● Work to do: Only the number is wanted: tally the lines below that contain the word "from".

● Data provided:
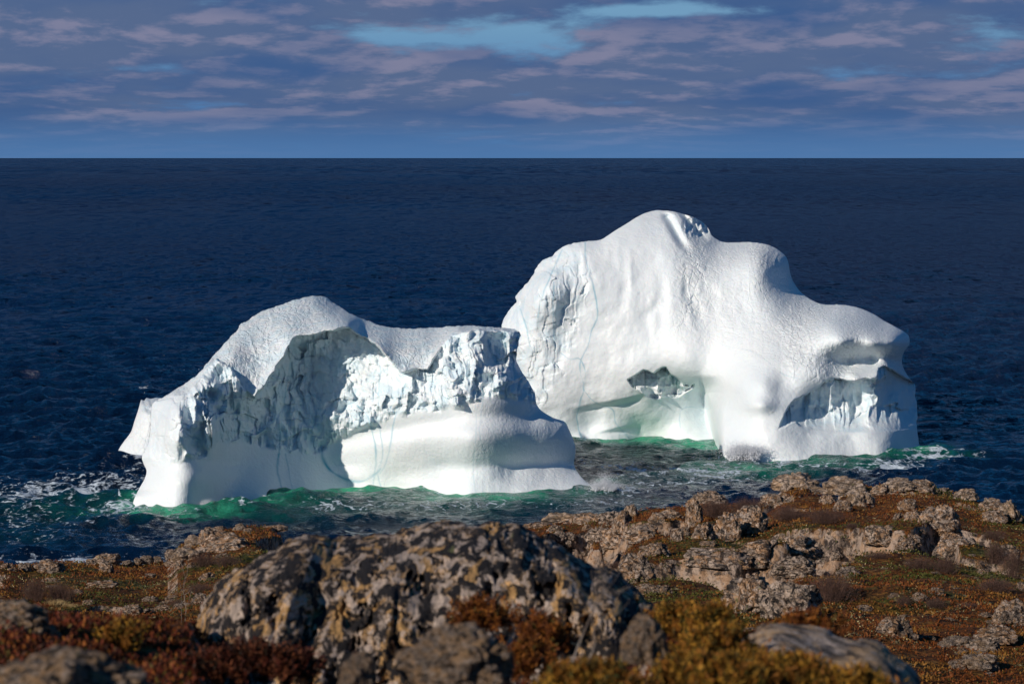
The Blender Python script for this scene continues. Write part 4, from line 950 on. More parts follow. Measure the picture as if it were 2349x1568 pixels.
# frame, left, right, top, bottom, stone (0 grey lichened, 1 dark, 2 tan), label
ROCKS = [
 (7, 645, 905, 128, 245, 2, 'broad tan domed boulder on the crest of the right headland'),
 (7, 975, 1215, 132, 225, 2, 'flat-backed tan boulder on the crest, right of the broad domed one'),
 (7, 1055, 1300, 180, 295, 0, 'grey rock slab below the flat-backed crest boulder'),
 (7, 1290, 1430, 212, 285, 0, 'low grey slab in the middle of the crest row'),
 (7, 1380, 1565, 172, 255, 2, 'long pale crest rock above the lichen patches'),
 (7, 1550, 1705, 193, 270, 0, 'rounded grey crest rock at the right end of the crest row'),
 (7, 1735, 1820, 230, 275, 1, 'small dark rock where the right crest begins to fall'),
 (7, 1845, 2005, 248, 322, 2, 'wedge-shaped tan rock on the falling right skyline'),
 (7, 2035, 2175, 315, 400, 0, 'grey ledge rock right of the wedge-shaped skyline rock'),
 (7, 2165, 2290, 325, 462, 2, 'cracked reddish rock at the far right of the skyline'),
 (7, 2050, 2200, 385, 470, 0, 'flat cracked slab left of the reddish skyline rock'),
 (7, 1465, 1595, 318, 395, 0, 'grey broken rock on the green slope below the crest row'),
 (7, 1435, 1500, 405, 463, 0, 'small pointed pale rock left of the chunky boulder on the green slope'),
 (7, 1520, 1645, 388, 470, 0, 'low jagged rock beside the chunky boulder on the green slope'),
 (7, 1636, 1868, 393, 548, 0, 'chunky rounded boulder with vertical cracks on the upper right slope'),
 (7, 1250, 1450, 503, 618, 0, 'pointed grey outcrop in the middle of the right slope'),
 (7, 1475, 1618, 540, 628, 0, 'squat grey-tan rock right of the pointed outcrop'),
 (7, 1460, 1562, 600, 652, 0, 'flat pale slab in front of the squat rock'),
 (7, 1650, 1722, 610, 665, 0, 'small grey boulder left of the tall split boulder'),
 (7, 1738, 1965, 548, 722, 0, 'tall split boulder with a dark right face on the right slope'),
 (7, 2148, 2292, 628, 722, 0, 'rounded grey boulder half hidden by bare shrubs at the right edge'),
 (7, 1128, 1297, 248, 362, 2, 'round pale boulder below the crest with dark pits'),
 (7, 945, 1055, 280, 348, 0, 'slanting grey slab left of the round pitted boulder'),
 (7, 1048, 1150, 330, 398, 0, 'grey rock behind the right end of the wide bare shrub'),
 (7, 550, 725, 280, 372, 0, 'grey sloping slab below the broad domed crest boulder'),
 (7, 520, 645, 245, 305, 0, 'grey crest rock at the foot of the broad domed boulder'),
 (7, 790, 975, 218, 272, 2, 'flat tan ledge under the broad domed crest boulder'),
 (7, 60, 182, 222, 292, 2, 'smooth round tan boulder on the left shoulder of the right headland'),
 (7, 98, 292, 240, 325, 1, 'dark craggy rock in front of the smooth round tan boulder'),
 (7, 25, 135, 328, 485, 0, 'tall pale slanting slab left of the brown shrub bank'),
 (7, 80, 217, 475, 585, 0, 'sharp triangular boulder in the row of pale boulders'),
 (7, 213, 375, 405, 582, 0, 'large upright grey boulder right of the triangular one'),
 (7, 365, 560, 398, 565, 0, 'large leaning grey boulder at the right end of the pale row'),
 (7, 300, 430, 398, 450, 2, 'flat tan capstone lying on top of the pale boulder row'),
 (7, 60, 430, 625, 775, 0, 'long low cracked ledge, left part, mid slope'),
 (7, 370, 675, 590, 760, 0, 'middle blocks of the long low cracked ledge'),
 (7, 636, 925, 563, 712, 0, 'smooth domed head of the long low cracked ledge'),
 (7, 900, 1000, 635, 742, 1, 'dark block with a green lichen spot at the end of the long ledge'),
 (7, 1008, 1092, 655, 722, 1, 'dark small rock right of the long ledge'),
 (7, 640, 885, 722, 835, 1, 'dark mossy boulder behind the biggest speckled boulder'),
 (7, 322, 640, 828, 1085, 0, 'biggest speckled grey boulder near the middle of the slope'),
 (7, 560, 900, 835, 1115, 1, 'dark cleft half of the biggest speckled boulder pair'),
 (7, 1060, 1192, 778, 842, 1, 'dark low rock right of the spiky bare shrub'),
 (7, 1248, 1350, 640, 692, 0, 'small grey slab below the pointed outcrop'),
 (7, 1408, 1482, 953, 990, 0, 'flat pale stone on the open heath, left of two others'),
 (7, 1558, 1662, 945, 1008, 0, 'grey flat rock beside a small bare shrub on the open heath'),
 (7, 1678, 1772, 910, 967, 0, 'thin grey rock edge on the open heath'),
 (7, 2008, 2092, 785, 827, 0, 'small bluish rock at the foot of the right-hand shrubs'),
 (7, 1330, 1555, 1112, 1258, 0, 'slanted grey outcrop low on the right slope'),
 (7, 1995, 2242, 1162, 1292, 0, 'layered grey rock above the two pale blocks'),
 (7, 2148, 2340, 1032, 1182, 0, 'large grey rock at the right edge above the pale blocks'),
 (7, 1755, 1942, 1238, 1332, 2, 'left one of the two pale blocks at the lower right'),
 (7, 1935, 2152, 1252, 1365, 2, 'right one of the two pale blocks at the lower right'),
 (7, 1950, 2078, 1338, 1392, 2, 'small pale slab under the right pale block'),
 (7, 1868, 1952, 1322, 1376, 0, 'small grey stone wedged under the left pale block'),
 (7, 1820, 1922, 1398, 1472, 0, 'pale rounded stone below the two pale blocks'),
 (7, 1912, 2118, 1378, 1478, 2, 'wide pale rock lowest at the lower right'),
 (7, 2268, 2345, 878, 942, 0, 'pale rock cut by the right edge below the shrubs'),
 (7, 2025, 2102, 1078, 1117, 0, 'small flat grey stone left of the large edge rock'),
 (7, -10, 50, 513, 572, 0, 'bluish rock at the left foot of the triangular boulder'),
 (6, 1408, 1625, 128, 202, 2, 'long tan shore ledge rising from the gully'),
 (6, 1615, 1802, 120, 207, 0, 'craggy brown block on the shore ledge'),
 (6, 1788, 1912, 115, 207, 1, 'dark pyramid rock at the end of the shore ledge'),
 (6, 1248, 1335, 203, 242, 0, 'small rock showing just behind the blurred outcrop crest'),
 (6, 1318, 1422, 193, 240, 0, 'rounded grey rock next to the blurred outcrop crest'),
 (6, 1418, 1512, 213, 277, 1, 'dark rounded rock below the long tan shore ledge'),
 (6, 1658, 1722, 213, 252, 0, 'single pale stone on the brown shelf of the gully'),
 (6, 1495, 1602, 278, 362, 1, 'black broken rock on the left wall of the gully'),
 (6, 1598, 1742, 298, 422, 1, 'black jagged rock in the bottom of the gully'),
 (6, 1698, 1862, 238, 332, 1, 'black rock on the right wall of the gully'),
 (6, 1448, 1552, 262, 332, 1, 'dark rock at the top of the gully'),
 (6, 1875, 1995, 128, 262, 0, 'tall grey slab above the gully, upper one'),
 (6, 1955, 2045, 78, 172, 2, 'pale rock on the skyline above the tall gully slab'),
 (6, 1808, 1965, 228, 367, 0, 'tall pale slab above the gully, lower one'),
 (6, 1958, 2185, 228, 332, 0, 'wide grey boulder in the hollow right of the gully slabs'),
 (6, 1758, 1882, 355, 412, 0, 'pale rounded rocks at the mouth of the gully'),
 (6, 2108, 2252, 338, 432, 0, 'grey triangular rock on the rust-red slope'),
 (6, 1918, 2115, 458, 622, 0, 'round speckled boulder beside the blurred outcrop'),
 (6, 2178, 2272, 483, 547, 0, 'small grey boulder right of the round speckled one'),
 (6, 2038, 2192, 608, 692, 0, 'grey rock in front of the round speckled boulder'),
 (6, 2188, 2272, 632, 702, 0, 'small split rock just above the orange juniper'),
 (6, 2198, 2342, 108, 192, 0, 'grey outcrop on the upper left of the right headland'),
 (6, 2128, 2232, 128, 202, 0, 'pinkish rock left of the upper outcrop'),
 (6, 2268, 2352, 248, 332, 0, 'flat grey rock left of the triangular boulder row'),
 (5, -10, 102, 478, 532, 0, 'grey ledge at the far left of the shore'),
 (5, 130, 207, 483, 537, 1, 'small dark rock between the two leftmost shore ledges'),
 (5, 243, 412, 473, 552, 0, 'broad pale shore rock above the left purple shrub'),
 (5, 598, 662, 455, 502, 0, 'low rock left of the jagged shore boulder'),
 (5, 655, 812, 400, 492, 0, 'jagged brown shore boulder with the surf behind it'),
 (5, 848, 902, 413, 442, 1, 'small dark skyline stone right of the jagged shore boulder'),
 (5, 918, 977, 443, 492, 0, 'grey upright stone on the left heath'),
 (5, 870, 902, 470, 502, 0, 'tiny round grey stone on the left heath'),
 (5, 688, 785, 478, 547, 0, 'pointed grey rock below the jagged shore boulder'),
 (5, 968, 1052, 410, 457, 1, 'dark rock on the left skyline before the cliff step'),
 (5, 1048, 1112, 418, 452, 2, 'tan rock on the left skyline before the cliff step'),
 (5, 1143, 1222, 373, 452, 1, 'dark upright rock at the foot of the cliff step'),
 (5, 1198, 1375, 368, 472, 2, 'reddish boulder on the cliff step'),
 (5, 1138, 1212, 458, 497, 0, 'flat grey rock under the reddish boulder'),
 (5, 1208, 1278, 458, 522, 0, 'grey broken rock below the reddish boulder'),
 (5, 1288, 1342, 473, 517, 0, 'small grey stone left of the dark heath shrub'),
 (5, 1278, 1382, 303, 372, 2, 'pinkish rock halfway up the cliff step'),
 (5, 1366, 1485, 248, 362, 0, 'tall pale crag at the top of the cliff step'),
 (5, 1415, 1700, 272, 392, 0, 'long speckled ledge right of the tall pale crag'),
 (5, 1478, 1565, 223, 272, 0, 'grey skyline rock above the long speckled ledge'),
 (5, 1615, 1702, 208, 262, 2, 'tan skyline rock near the top of the left rise'),
 (5, 1678, 1732, 243, 282, 0, 'round pale stone under the tan skyline rock'),
 (5, 1810, 1965, 210, 262, 0, 'low grey skyline rocks left of the blurred outcrop'),
 (5, 1985, 2085, 208, 242, 0, 'thin tan skyline slab left of the blurred outcrop'),
 (5, 1376, 1482, 543, 607, 0, 'grey cone-shaped boulder alone on the left heath'),
 (5, 618, 792, 598, 648, 0, 'group of low grey stones in the middle of the left heath'),
 (5, 848, 982, 766, 838, 0, 'pale pointed boulder nearest the blurred red heather'),
 (5, 978, 1062, 788, 822, 0, 'low dark slab right of the pale pointed boulder'),
 (5, 1058, 1165, 763, 812, 0, 'flat bluish rock on the near left heath'),
 (5, 988, 1082, 713, 747, 0, 'small grey slab on the rust-red near heath'),
 (5, 698, 822, 793, 828, 0, 'flat grey stone in front, left of the pale pointed boulder'),
 (5, 1208, 1312, 748, 787, 0, 'thin grey slab left of the blurred outcrop foot'),
 (5, 1330, 1425, 695, 765, 0, 'broken pale rock touching the blurred outcrop edge'),
 (5, 498, 572, 658, 702, 0, 'bluish stone right of the left purple shrub'),
 (5, 575, 642, 728, 772, 0, 'small grey stone above the dry grass'),
 (5, -8, 62, 568, 602, 1, 'dark low stone at the left edge of the heath'),
]
_n = 0
def place_rock(kind, k, x0, x1, yt, yb, label, name='boulder', group=None, cat='rock'):
    cx = (x0 + x1) / 2
    Y = None
    for dy in (0, 3, 6, 10, 15, 22, 30):
        Y = on_land(cx, yb - 2 + dy)
        if Y is not None: break
    if Y is None: return None
    w_ = (x1 - x0) * Y / FPX * 1.02; h_ = (yb - yt) * Y / FPX * 1.1
    dpt = min(w_ * .85, max(h_ * 1.6, w_ * .5))
    h_eff = max(h_ - dpt * .10, h_ * .6)
    Yc = Y + dpt * .32
    P = at(cx, yb, Y)
    X = P[0] * Yc / Y
    z = float(land_z(X, Yc))
    base = min(z, float(P[2]))
    sz = h_eff / 1.22
    o = bpy.data.objects.new(name, rock_mesh(kind, k))
    COL.objects.link(o)
    rr = random.Random(k * 31 + int(x0))
    o.scale = (w_ / 1.5, dpt / 1.6, sz)
    # spin in half turns and small twists so that the drawn width stays the rock's width
    o.rotation_euler = (rr.uniform(-.06, .06), rr.uniform(-.10, .10), rr.choice((0, math.pi)) + rr.uniform(-.25, .25))
    o.location = (X, Yc, base + sz * .42 + (P[2] - base) * .3)
    tag(o, label, cat, group)
    return o
random.seed(5)
BIG = []
for i, (fr, x0, x1, yt, yb, kind, label) in enumerate(ROCKS):
    f = {5: C5, 6: C6, 7: C7}[fr]
    ax, ay = f(x0, yt); bx, by = f(x1, yb)
    place_rock(kind, (i * 5 + kind) % 9, ax, bx, ay, by, label)
    BIG.append(((ax + bx) / 2, by, label))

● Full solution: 2